Эти возражения совершенно неопровержимы, если их отнести к рассматриваемым Винером исследованиям, т. е. к монографиям и работам по прикладной антропологии. Речь в них идет об индивидуальных способах поведения, изучаемых исследователем, являющимся тоже индивидом, или же об изучении культуры, «национального характера», образа жизни исследователем, неспособным полностью преодолеть свою собственную культуру или же культуру, с которой связаны его методы и рабочие гипотезы, возникающие на основе определенного типа культуры.
Однако по крайней мере в одной области общественных наук возражения Винера во многом теряют свою силу. Видимо, в лингвистике, и в частности в структурной лингвистике (особенно если говорить о ее фонологическом аспекте), выполняются все условия, которые в своей совокупности необходимы, с точки зрения Винера, для математического исследования. Язык представляет собой социальное явление. Из всех социальных явлений в нем наиболее ярко проявляются два основных свойства, дающих основание для научного исследования. Прежде всего почти все акты лингвистического поведения оказываются на уровне бессознательного мышления. Когда мы говорим, мы не отдаем себе отчета в синтаксических и морфологических законах языка. Более того, мы не обладаем сознательным знанием фонем, используемых нами для различения смысла произносимых нами слов; в еще меньшей степени мы осознаем (если предположить, что для нас это иногда возможно) фонологические противопоставления, которые позволяют разлагать каждую фонему на различительные элементы. Наконец, отсутствие интуитивного понимания сказывается даже тогда, когда мы формулируем грамматические или фонологические правила нашего языка. Их формулирование осуществляется только благодаря научной мысли, в то время как язык живет и развивается как продукт, вырабатываемый коллективно{26}. Даже ученому никогда не удается полностью совмещать свои теоретические познания и опыт говорящего субъекта. Его манера говорить очень мало изменяется под влиянием толкований, которые он может ей дать и которые относятся к совершенно другому уровню. Можно, следовательно, утверждать, что в лингвистике влияние наблюдателя на объект наблюдения ничтожно мало: осознания явления наблюдателем недостаточно для того, чтобы его изменить.
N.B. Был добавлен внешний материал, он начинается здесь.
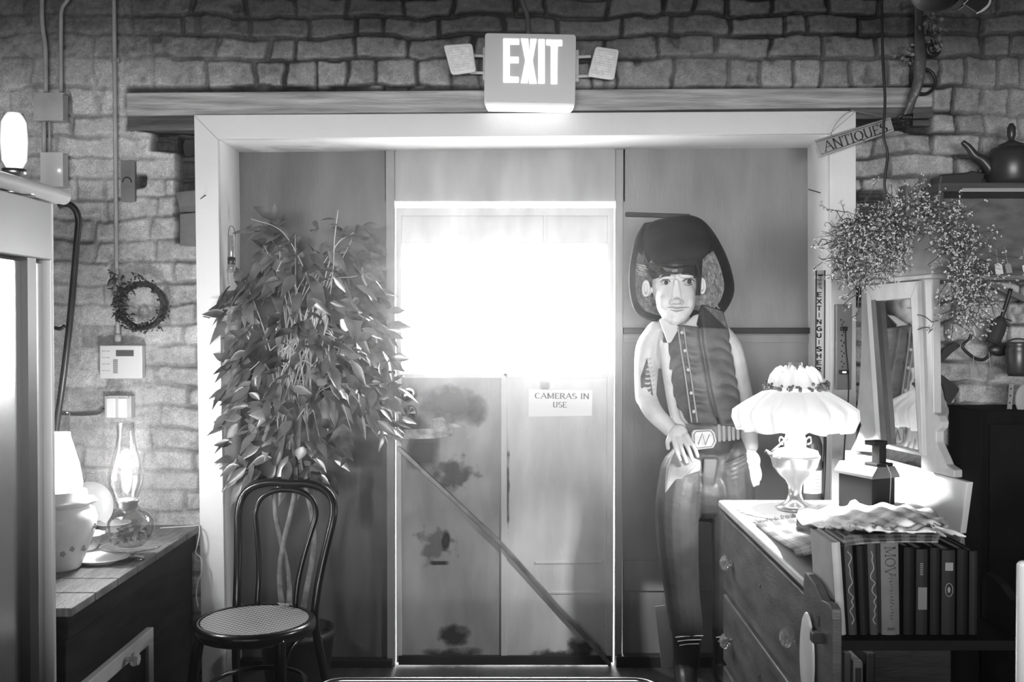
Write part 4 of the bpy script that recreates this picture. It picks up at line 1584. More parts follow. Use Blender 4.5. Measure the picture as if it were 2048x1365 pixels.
# --- body: head, neck, arms' skin and hands in one continuous surface under the clothes
s = MB()
hc = C(1345, 583, -0.06)
s.ball(C(1346, 570, -0.03), (0.088, 0.095, 0.118), 28, 20)                  # skull
s.ball(C(1345, 598, -0.075), (0.078, 0.070, 0.098), 28, 20)                 # face
s.ball(C(1343, 625, -0.085), (0.056, 0.055, 0.052), 24, 16)                 # jaw
s.ball(C(1341, 641, -0.108), (0.028, 0.026, 0.022), 18, 12)                 # chin
s.ball(C(1320, 606, -0.115), (0.024, 0.022, 0.03), 16, 12)                  # cheeks
s.ball(C(1366, 606, -0.112), (0.024, 0.022, 0.03), 16, 12)
s.prism([C(1338, 566, -0.145), C(1346, 566, -0.145), C(1352, 607, -0.15), C(1331, 607, -0.15)], (0, 0.05, 0))
s.hexa([C(1333, 608, -0.14), C(1351, 608, -0.14), C(1351, 604, -0.10), C(1333, 604, -0.10),
        C(1338, 562, -0.145), C(1345, 562, -0.145), C(1345, 562, -0.11), C(1338, 562, -0.11)])
s.ball(C(1341.5, 605, -0.158), (0.016, 0.016, 0.013), 16, 12)               # nose tip
s.ball(C(1332, 607, -0.142), (0.010, 0.012, 0.008), 10, 8)
s.ball(C(1351, 607, -0.142), (0.010, 0.012, 0.008), 10, 8)
s.ball(C(1325, 557, -0.125), (0.032, 0.016, 0.012), 16, 10)                 # brow ridge
s.ball(C(1362, 555, -0.125), (0.032, 0.016, 0.012), 16, 10)
for ex_, ey, sx in ((1285, 578, -1), (1404, 573, 1)):                       # ears
    s.ball(C(ex_ + (7 if sx < 0 else -7), ey, -0.03), (0.016, 0.012, 0.031), 16, 12, rot=(0, sx * 0.35, 0))
    s.tube([C(ex_ + (4 if sx < 0 else -4) + 6 * math.cos(a), ey + 15 * math.sin(a), -0.043) for a in [2 * PI * k / 16 for k in range(16)]], 0.0055, 8, closed=True)
capsule(s, [C(1350, 620, 0.0), C(1362, 680, 0.02), C(1375, 730, 0.03)], [0.052, 0.058, 0.08])   # neck
# trunk under the clothes
capsule(s, [C(1385, 720, 0.035), C(1398, 800, 0.035), C(1412, 880, 0.03), C(1420, 950, 0.03)], [0.105, 0.105, 0.09, 0.08], flat=0.7)
capsule(s, [C(1308, 690, 0.03), C(1380, 678, 0.035), C(1448, 682, 0.03)], [0.045, 0.055, 0.045])
# arms
capsule(s, [C(1300, 700, 0.02), C(1292, 780, 0.0), C(1305, 818, -0.04), C(1345, 868, -0.10)], [0.036, 0.032, 0.031, 0.022])
capsule(s, [C(1458, 700, 0.02), C(1487, 790, 0.06), C(1495, 860, 0.03), C(1498, 900, -0.02)], [0.036, 0.032, 0.028, 0.022])
# legs
capsule(s, [C(1370, 950, 0.0), C(1362, 1080, -0.03), C(1366, 1180, -0.02), C(1375, 1290, 0.0)], [0.045, 0.05, 0.045, 0.04])
capsule(s, [C(1455, 950, 0.02), C(1458, 1080, 0.0), C(1456, 1180, 0.0), C(1455, 1290, 0.02)], [0.045, 0.05, 0.045, 0.04])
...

В развитии человечества язык возникает очень рано. Однако, даже учитывая необходимость письменных источников для проведения научного исследования, нельзя не признать, что письменность известна давно и что она дает достаточно длинные ряды, чтобы сделать возможным математический анализ{27}. Ряды, существующие в индоевропейском, семитском и тибето-китайском языкознании, насчитывают около 4 или 5 тыс. лет. И когда отсутствует такое историческое измерение — по отношению к так называемым «экзотическим» языкам, — то это часто можно восполнить, прибегнув к сравнению многочисленных современных форм, благодаря которым, если можно так выразиться, пространственное измерение вполне заменяет отсутствующее временное.
Язык, следовательно, представляет собой социальное явление, не зависящее от наблюдателя и обладающее длинными статистическими рядами. Это двойное основание для того, чтобы считать его способным удовлетворить требования математика в том виде, как их сформулировал Винер{28}.
Многие лингвистические проблемы могут быть разрешены современными вычислительными машинами{29}. Если известны фонологическая структура какого-либо языка и правила, определяющие сочетаемость согласных и гласных, то машина легко могла бы составить перечень комбинаций фонем, образующих имеющиеся в словаре слова из n слогов, а также перечень различных других комбинаций, совместимых с предварительно ею определенной структурой языка. Машина, в которую введены зависимости, определяющие различные типы известных в фонологии структур, набор звуков, которые может издать голосовой аппарат человека, и самые малые дифференциальные пороги между этими звуками, предварительно определенные посредством психофизиологических методов (на основе инвентаризации и анализа наиболее близких друг к другу фонем), могла бы дать на выходе исчерпывающую по своей полноте таблицу фонологических структур с числом оппозиций n, где n может быть сколь угодно большим числом. Таким, образом, можно было бы получить нечто вроде периодической таблицы лингвистических структур, подобно таблице элементов, которой современная химия обязана Менделееву. Тогда нам осталось бы только, разместить уже исследованные языки в таблице, установить их место и соотношения с другими языками, непосредственное исследование которых еще недостаточно для того, чтобы познать их теоретически, и даже найти место для языков исчезнувших, будущих и просто предполагаемых.